American Midwest was hit by an intense low pressure system which would later become an extratropical cyclone (later known as 'Carmen' in Europe after November 8) between October 25 and 27.

Severe weather battered Illinois, Indiana, Michigan, and Ohio on the 25th and 26th of October, producing strong winds, rain, hail, widespread tornadoes and the major 'Chiclone' on the 26th. Severe weather that hit Illinois and Indiana was dubbed a 'Chiclone' (for Chicago+cyclone). It was the region's second strongest storm on record. The weather station in Bigfork, Minnesota recorded a state record air pressure 955.2 millibars (28.21 inches of pressure), typical of a Category 3 hurricane. The National Weather Service reported that a tornado with a maximum speed of 115 mph touched down about four miles east of Peotone in Will County, south of Chicago at that morning and traveled 2.9 miles and caused downed power lines and partially destroyed a home. Another tornado was reported to have landed in Racine, Wisconsin.

Heavy damage was reported in the Chicago area, particularly in Kane, Will, Kankakee, and Iroquois Counties in Illinois and in Porter County in Indiana. The winds had flipped single engine planes on their sides at DuPage Airport in West Chicago, and flights were delayed by 30 minutes on to O'Hare and Midway airports]. More than 300 flights were canceled at O'Hare International Airport and more than 60,000 ComEd Co. customers were without power due to the severe weather throughout the Midwest. Several other, less powerful tornadoes also occurred in Illinois, Minnesota, Indiana, Wisconsin, Oklahoma, Nebraska and New York state. Heavy snow also fell in south western Ontario. There were no fatalities with this system.

A GOES satellite image on October 26 showed what could be considered the eye of the storm over the Minnesota-Ontario border, with outlying clouds reaching as far as Alberta, southern Nunavut, Newfoundland, eastern Montana, Colorado, Louisiana, Maine and Bermuda.

The storm developed so quickly, that it was declared to be a weather 'bomb', which is a extremely fast developing storm that drops at least one millibar of pressure per hour for 24 hours; a phenomenon more commonly seen over water than land.

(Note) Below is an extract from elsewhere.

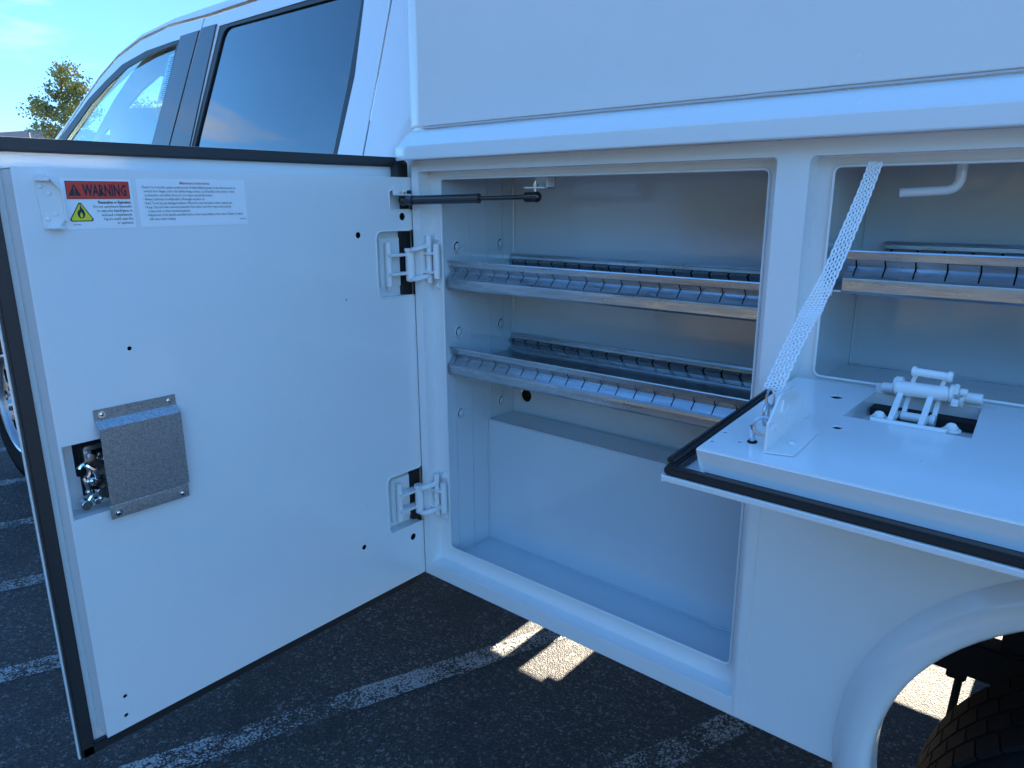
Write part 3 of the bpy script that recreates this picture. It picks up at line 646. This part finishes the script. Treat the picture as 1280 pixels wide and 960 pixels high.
# hinge of the drop door
z = 0
q = MB()
q.tube([(1.010, -.006, -.266), (1.133, -.006, -.263)], .0078, 14)
q.box(1.000, 1.130, -.001, .0, -.285, -.262)
hroot = part('drop_door_hinge', q, WHITE, 'hinge of the drop door')
q = MB(); q.cyl((1.036, -.055, -.252), (1.100, -.055, -.2505), .0104, 18, bev=.0015); q.cyl((1.032, -.045, -.250), (1.045, -.045, -.250), .012, 18, bev=.002)
q.cyl((1.100, -.050, -.250), (1.105, -.050, -.250), .0125, 18, bev=.001); q.cyl((1.104, -.046, -.246), (1.110, -.046, -.246), .0085, 6, bev=.001)
q.cyl((1.110, -.040, -.249), (1.119, -.040, -.249), .0052, 12, bev=.001); q.cyl((1.110, -.030, -.262), (1.114, -.030, -.262), .011, 16, bev=.001); q.cyl((1.104, -.055, -.262), (1.112, -.055, -.262), .0058, 6, bev=.0008)
sub('hinge_barrel', q, WHITE, hroot)
q = MB()
for x in (1.061, 1.0955):
    q.tube([(x-.006, -.052, -.248), (x-.004, -.056, -.238), (x, -.060, -.2265)], .0036, 8, flat=.6)
q.cyl((1.057, -.060, -.2255), (1.0995, -.060, -.2265), .0056, 14, bev=.001)
q.cyl((1.0545, -.060, -.2250), (1.0605, -.060, -.2250), .0070, 14, bev=.0012); q.cyl((1.0960, -.060, -.2262), (1.1025, -.060, -.2264), .0074, 14, bev=.0012)
sub('hinge_loop', q, WHITE, hroot)
q = MB()
for x in (1.045, 1.081):
    q.box(x-.0035, x+.0035, -.112, -.052, -.2890, -.2845, .0008); 
    q.prism([(-.0585, -.252), (-.050, -.252), (-.103, -.287), (-.1135, -.287)], x-.0034, x+.0034)
    q.prism([(-.040, -.252), (-.033, -.252), (-.066, -.288), (-.076, -.288)], x+.005, x+.0105)
q.cyl((1.050, -.070, -.286), (1.086, -.070, -.286), .0062, 14, bev=.001); q.cyl((1.0845, -.070, -.286), (1.0915, -.070, -.286), .0085, 14, bev=.001)
sub('hinge_link', q, WHITE, hroot)
q = MB(); q.tube([(1.024, -.116, -.2865), (1.112, -.116, -.2860)], .0048, 12)
for x in (1.030, 1.1145): q.cyl((x, -.100, -.288), (x, -.100, -.2845), .0115, 20, bev=.0008); q.cyl((x, -.100, -.2845), (x, -.100, -.2805), .0085, 6, bev=.0012); q.ball((x, -.100, -.280), .0062, (1, 1, .6))
sub('hinge_bolt', q, WHITE, hroot)

# strap: woven web with open slots
path = [Vector(p) for p in ((.961, .010, .048), (.958, -.020, .006), (.954, -.060, -.045), (.949, -.105, -.100), (.944, -.140, -.138), (.940, -.162, -.160), (.936, -.200, -.198), (.933, -.236, -.236))]
def along(t):
    t = max(0, min(.99999, t))*(len(path)-1); i = int(t); f = t-i
    P = [path[max(0, i-1)], path[i], path[i+1], path[min(len(path)-1, i+2)]]
    return .5*((2*P[1])+(-P[0]+P[2])*f+(2*P[0]-5*P[1]+4*P[2]-P[3])*f*f+(-P[0]+3*P[1]-3*P[2]+P[3])*f**3)
q = MB(); nR = 64; cols = 6; wd = .0160
def rib(t, u, h=0):
    c = along(t); d = (along(min(1, t+.01))-along(max(0, t-.01))).normalized(); tw = .10*math.sin(t*5)+.55*math.exp(-((t-.52)/.05)**2); side = Vector((math.cos(tw), math.sin(tw), 0)); side = (side-d*side.dot(d)).normalized(); nrm = d.cross(side)
    bulge = 1+.10*math.sin(t*30)*0+(.22*math.exp(-((t-.62)/.07)**2))
    return c+side*(u*wd*(1+.42*t)*bulge)+nrm*h
for k in range(cols):
    u = -.5+k/(cols-1); wv = .5 if k in (0, cols-1) else 1
    pts = [rib(i/(nR*2), u+(.012*math.sin(i*1.9+k*2)), .0016*math.sin(i*math.pi/2+k*1.3)) for i in range(nR*2+1)]
    q.tube(pts, .0015 if k in (0, cols-1) else .0012, 6)
for i in range(nR):
    for k in range(cols-1):
        t = (i+(.5 if k % 2 else 0))/nR
        if t >= 1: continue
        q.tube([rib(t, -.5+k/(cols-1)), rib(t, -.5+(k+1)/(cols-1))], .0015, 5)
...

The morning of October 26, a serial derecho caused widespread damage from Kentucky, Tennessee, Illinois, Wisconsin, Michigan and Ohio Tuesday. Louisville, Ky; Cincinnati, Cridersville, and Toledo, Ohio, Nashville, Tennessee Indianapolis were hit at 9 am CDT, and Detroit was hit during the midday and early afternoon hours. Other cities impacted by the storms included Pittsburgh, Pa., Buffalo, N.Y., and Charleston, W.Va. Tornado damage to homes was also reported in and around Peotone, Ill., and Kokomo, Ind., while another tornado reportedly uprooted and downed trees onto homes near Racine, Wis.